:: The request ::
The lines to reproduce run from the first one through the line containing "def inisl(x,y,k=1.0): return". Reproduce them exactly.
==========
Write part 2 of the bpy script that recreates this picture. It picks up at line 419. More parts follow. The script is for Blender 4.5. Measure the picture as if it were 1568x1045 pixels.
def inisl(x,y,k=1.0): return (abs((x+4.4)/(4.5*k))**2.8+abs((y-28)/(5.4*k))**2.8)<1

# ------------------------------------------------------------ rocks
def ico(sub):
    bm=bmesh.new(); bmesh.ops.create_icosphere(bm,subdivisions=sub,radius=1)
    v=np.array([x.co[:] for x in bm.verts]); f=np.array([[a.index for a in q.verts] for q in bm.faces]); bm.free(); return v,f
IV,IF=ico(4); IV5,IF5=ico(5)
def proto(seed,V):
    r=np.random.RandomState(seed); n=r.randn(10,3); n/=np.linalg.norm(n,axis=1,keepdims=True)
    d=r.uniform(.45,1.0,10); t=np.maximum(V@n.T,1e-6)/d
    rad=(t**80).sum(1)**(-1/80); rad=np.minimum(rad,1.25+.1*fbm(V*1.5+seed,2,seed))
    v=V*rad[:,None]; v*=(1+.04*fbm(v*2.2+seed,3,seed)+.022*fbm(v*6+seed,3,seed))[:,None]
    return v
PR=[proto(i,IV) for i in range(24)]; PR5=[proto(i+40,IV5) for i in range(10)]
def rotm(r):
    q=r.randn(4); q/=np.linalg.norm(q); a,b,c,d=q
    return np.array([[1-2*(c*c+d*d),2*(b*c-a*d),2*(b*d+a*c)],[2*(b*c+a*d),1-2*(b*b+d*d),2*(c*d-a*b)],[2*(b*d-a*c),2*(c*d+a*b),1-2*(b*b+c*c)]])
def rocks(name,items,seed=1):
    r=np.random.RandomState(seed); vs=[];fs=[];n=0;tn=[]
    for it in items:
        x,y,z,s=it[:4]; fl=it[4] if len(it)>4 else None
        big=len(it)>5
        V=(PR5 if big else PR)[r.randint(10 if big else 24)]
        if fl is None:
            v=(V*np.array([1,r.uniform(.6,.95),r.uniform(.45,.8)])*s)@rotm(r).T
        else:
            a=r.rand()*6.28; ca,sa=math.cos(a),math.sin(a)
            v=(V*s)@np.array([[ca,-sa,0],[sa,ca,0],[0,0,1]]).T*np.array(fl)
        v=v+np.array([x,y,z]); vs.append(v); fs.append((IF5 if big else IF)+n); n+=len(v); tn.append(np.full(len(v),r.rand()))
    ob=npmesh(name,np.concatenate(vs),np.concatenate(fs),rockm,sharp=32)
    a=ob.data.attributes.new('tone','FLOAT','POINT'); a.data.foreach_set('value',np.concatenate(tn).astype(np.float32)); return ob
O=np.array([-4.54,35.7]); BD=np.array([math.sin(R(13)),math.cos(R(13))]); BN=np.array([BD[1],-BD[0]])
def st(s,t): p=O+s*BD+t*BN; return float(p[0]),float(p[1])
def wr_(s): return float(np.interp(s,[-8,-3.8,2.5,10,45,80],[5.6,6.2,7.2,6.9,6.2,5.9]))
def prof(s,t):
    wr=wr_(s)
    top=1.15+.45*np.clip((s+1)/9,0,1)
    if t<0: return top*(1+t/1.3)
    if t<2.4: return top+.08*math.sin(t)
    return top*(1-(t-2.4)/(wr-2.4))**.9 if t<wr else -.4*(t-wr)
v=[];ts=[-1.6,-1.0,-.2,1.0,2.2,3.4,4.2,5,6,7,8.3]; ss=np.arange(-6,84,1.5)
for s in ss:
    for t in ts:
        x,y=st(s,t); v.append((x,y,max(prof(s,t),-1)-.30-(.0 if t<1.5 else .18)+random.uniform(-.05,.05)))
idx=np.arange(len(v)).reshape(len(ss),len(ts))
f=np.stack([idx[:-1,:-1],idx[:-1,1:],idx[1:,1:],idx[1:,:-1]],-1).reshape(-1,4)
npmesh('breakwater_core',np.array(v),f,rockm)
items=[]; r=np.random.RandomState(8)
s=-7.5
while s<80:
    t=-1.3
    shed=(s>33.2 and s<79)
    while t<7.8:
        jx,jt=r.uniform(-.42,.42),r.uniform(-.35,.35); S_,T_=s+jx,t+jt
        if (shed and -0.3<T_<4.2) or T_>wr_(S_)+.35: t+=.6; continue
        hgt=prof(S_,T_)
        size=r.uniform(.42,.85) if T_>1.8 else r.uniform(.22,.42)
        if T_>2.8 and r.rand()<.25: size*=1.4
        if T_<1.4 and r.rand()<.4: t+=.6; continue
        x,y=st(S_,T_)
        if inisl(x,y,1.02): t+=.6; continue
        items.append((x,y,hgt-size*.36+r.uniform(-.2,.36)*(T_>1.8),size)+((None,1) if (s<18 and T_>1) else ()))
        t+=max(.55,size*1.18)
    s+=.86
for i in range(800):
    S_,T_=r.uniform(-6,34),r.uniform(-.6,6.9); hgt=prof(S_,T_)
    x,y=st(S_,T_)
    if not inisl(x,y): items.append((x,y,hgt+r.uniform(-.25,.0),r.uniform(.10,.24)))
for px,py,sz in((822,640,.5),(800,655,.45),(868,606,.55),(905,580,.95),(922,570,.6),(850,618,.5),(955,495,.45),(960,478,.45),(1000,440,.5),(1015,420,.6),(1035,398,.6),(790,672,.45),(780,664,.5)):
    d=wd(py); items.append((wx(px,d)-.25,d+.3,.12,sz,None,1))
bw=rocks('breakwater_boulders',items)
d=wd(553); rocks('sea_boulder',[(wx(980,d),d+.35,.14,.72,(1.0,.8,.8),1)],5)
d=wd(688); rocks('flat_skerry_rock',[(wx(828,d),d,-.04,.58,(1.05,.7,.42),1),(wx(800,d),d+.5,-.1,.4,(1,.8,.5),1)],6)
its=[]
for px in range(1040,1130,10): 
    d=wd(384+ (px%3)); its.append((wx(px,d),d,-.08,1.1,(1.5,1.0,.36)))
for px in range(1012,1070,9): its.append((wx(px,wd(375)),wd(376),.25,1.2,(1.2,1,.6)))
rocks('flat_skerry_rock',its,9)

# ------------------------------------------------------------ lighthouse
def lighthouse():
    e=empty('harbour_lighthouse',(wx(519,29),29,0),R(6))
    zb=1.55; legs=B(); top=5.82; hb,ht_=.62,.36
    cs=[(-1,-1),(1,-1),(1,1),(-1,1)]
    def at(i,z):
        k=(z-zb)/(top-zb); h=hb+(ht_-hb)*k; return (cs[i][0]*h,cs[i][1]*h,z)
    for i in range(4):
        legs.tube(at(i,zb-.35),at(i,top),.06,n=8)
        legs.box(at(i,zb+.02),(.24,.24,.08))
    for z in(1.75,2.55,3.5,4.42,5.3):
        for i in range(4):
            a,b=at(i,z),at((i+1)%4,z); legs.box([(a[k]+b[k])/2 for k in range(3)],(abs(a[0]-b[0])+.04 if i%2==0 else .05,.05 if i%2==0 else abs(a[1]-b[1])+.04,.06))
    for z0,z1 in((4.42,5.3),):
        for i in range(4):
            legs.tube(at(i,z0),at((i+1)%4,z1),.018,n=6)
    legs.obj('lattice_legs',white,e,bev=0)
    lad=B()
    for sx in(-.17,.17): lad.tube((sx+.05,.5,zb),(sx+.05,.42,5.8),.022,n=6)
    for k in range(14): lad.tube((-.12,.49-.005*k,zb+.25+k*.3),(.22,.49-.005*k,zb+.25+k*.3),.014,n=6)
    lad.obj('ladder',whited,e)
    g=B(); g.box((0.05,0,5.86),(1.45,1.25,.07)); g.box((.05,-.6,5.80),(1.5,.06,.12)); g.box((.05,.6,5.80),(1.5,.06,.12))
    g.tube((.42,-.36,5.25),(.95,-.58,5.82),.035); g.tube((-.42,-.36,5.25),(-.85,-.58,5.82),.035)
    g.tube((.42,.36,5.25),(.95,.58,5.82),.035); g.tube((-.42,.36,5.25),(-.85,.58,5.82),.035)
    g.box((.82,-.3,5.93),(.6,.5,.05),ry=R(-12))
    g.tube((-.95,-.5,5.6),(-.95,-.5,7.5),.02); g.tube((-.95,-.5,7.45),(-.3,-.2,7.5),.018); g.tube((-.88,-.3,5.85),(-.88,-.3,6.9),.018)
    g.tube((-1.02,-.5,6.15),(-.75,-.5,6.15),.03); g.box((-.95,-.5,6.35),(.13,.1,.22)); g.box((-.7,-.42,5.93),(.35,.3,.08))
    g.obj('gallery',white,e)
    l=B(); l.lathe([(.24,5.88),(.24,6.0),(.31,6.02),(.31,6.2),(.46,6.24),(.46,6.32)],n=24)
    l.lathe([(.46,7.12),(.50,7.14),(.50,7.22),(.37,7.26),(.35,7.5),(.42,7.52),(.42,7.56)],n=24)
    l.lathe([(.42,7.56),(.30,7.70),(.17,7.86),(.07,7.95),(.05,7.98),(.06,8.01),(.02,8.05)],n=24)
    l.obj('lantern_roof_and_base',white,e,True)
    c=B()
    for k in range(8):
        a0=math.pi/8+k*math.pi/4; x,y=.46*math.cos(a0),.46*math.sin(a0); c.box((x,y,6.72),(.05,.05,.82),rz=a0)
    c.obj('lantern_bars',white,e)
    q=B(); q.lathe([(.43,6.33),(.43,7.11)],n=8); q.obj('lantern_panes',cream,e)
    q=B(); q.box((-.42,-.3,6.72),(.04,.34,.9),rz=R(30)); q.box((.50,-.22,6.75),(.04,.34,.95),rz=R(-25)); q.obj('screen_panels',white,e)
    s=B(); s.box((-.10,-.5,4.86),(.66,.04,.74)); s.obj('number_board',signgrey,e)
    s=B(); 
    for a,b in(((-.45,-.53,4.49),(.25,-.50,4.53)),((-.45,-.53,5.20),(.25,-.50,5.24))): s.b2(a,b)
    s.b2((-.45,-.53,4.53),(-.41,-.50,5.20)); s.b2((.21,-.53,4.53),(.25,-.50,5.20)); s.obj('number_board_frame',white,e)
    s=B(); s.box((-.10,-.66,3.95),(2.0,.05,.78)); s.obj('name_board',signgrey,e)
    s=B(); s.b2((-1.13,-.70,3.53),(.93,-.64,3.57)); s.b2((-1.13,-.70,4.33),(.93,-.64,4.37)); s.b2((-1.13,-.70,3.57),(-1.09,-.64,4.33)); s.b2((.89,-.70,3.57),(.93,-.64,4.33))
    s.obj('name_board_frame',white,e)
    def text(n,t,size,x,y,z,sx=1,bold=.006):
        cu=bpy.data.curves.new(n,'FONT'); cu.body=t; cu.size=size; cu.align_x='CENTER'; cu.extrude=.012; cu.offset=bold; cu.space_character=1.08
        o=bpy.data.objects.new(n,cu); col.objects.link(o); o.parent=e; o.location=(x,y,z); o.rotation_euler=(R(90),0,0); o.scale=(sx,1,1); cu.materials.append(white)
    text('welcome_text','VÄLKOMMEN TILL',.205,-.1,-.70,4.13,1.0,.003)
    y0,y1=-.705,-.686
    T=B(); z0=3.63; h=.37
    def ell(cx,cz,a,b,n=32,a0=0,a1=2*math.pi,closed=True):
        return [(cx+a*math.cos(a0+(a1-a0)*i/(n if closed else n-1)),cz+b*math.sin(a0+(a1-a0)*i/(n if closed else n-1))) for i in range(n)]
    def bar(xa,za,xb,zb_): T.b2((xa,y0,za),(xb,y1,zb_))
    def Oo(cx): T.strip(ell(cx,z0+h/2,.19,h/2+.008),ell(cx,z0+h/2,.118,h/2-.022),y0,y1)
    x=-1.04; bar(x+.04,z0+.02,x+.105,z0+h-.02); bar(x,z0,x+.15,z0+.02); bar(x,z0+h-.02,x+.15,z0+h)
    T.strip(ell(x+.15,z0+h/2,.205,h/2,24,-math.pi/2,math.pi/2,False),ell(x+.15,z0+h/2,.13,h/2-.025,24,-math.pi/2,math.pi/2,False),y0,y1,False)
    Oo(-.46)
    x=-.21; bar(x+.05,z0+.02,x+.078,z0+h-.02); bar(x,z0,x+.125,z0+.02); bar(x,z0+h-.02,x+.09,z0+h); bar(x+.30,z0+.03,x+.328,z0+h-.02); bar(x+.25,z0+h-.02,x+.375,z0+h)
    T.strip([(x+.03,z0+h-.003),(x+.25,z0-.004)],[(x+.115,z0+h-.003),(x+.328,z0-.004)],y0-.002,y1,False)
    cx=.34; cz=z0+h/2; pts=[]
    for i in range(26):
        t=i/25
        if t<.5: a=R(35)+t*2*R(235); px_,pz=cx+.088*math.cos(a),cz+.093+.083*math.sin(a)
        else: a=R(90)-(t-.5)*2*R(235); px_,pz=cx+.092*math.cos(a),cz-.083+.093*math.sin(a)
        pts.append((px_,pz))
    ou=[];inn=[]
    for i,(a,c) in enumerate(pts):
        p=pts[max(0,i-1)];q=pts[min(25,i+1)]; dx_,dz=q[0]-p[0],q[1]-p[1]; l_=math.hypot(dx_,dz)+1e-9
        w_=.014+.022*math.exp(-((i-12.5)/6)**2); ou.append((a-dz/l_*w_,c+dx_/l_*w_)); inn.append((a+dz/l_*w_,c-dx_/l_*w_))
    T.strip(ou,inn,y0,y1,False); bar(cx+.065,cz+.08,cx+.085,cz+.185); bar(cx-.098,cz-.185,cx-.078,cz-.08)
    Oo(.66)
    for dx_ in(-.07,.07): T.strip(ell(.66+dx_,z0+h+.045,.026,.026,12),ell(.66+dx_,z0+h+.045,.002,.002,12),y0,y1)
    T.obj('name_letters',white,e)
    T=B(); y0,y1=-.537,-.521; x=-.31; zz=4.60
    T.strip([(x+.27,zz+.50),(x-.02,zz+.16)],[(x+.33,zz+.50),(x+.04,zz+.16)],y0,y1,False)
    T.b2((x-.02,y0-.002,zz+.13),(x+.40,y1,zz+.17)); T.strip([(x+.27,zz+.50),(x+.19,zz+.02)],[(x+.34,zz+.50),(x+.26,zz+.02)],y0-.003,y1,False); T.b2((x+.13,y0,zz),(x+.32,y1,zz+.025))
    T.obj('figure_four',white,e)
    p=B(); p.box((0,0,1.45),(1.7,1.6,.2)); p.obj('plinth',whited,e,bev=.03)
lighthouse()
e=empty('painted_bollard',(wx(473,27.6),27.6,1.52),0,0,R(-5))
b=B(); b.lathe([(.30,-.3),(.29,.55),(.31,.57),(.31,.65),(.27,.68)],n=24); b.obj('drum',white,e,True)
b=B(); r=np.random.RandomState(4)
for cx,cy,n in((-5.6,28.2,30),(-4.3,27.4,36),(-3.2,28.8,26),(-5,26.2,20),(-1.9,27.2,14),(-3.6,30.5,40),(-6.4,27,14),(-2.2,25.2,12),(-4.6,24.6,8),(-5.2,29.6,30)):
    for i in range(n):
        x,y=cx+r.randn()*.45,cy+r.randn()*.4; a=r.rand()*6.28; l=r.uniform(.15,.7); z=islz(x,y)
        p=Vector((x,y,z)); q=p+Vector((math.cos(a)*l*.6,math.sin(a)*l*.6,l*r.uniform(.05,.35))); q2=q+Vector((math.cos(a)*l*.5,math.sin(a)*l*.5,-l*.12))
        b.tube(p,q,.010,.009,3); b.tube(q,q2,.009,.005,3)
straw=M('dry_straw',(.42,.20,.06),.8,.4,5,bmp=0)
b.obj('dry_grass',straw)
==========
:: Solution for this exercise ::
Write part 2 of the bpy script that recreates this picture. It picks up at line 419. More parts follow. The script is for Blender 4.5. Measure the picture as if it were 1568x1045 pixels.
def inisl(x,y,k=1.0): return (abs((x+4.4)/(4.5*k))**2.8+abs((y-28)/(5.4*k))**2.8)<1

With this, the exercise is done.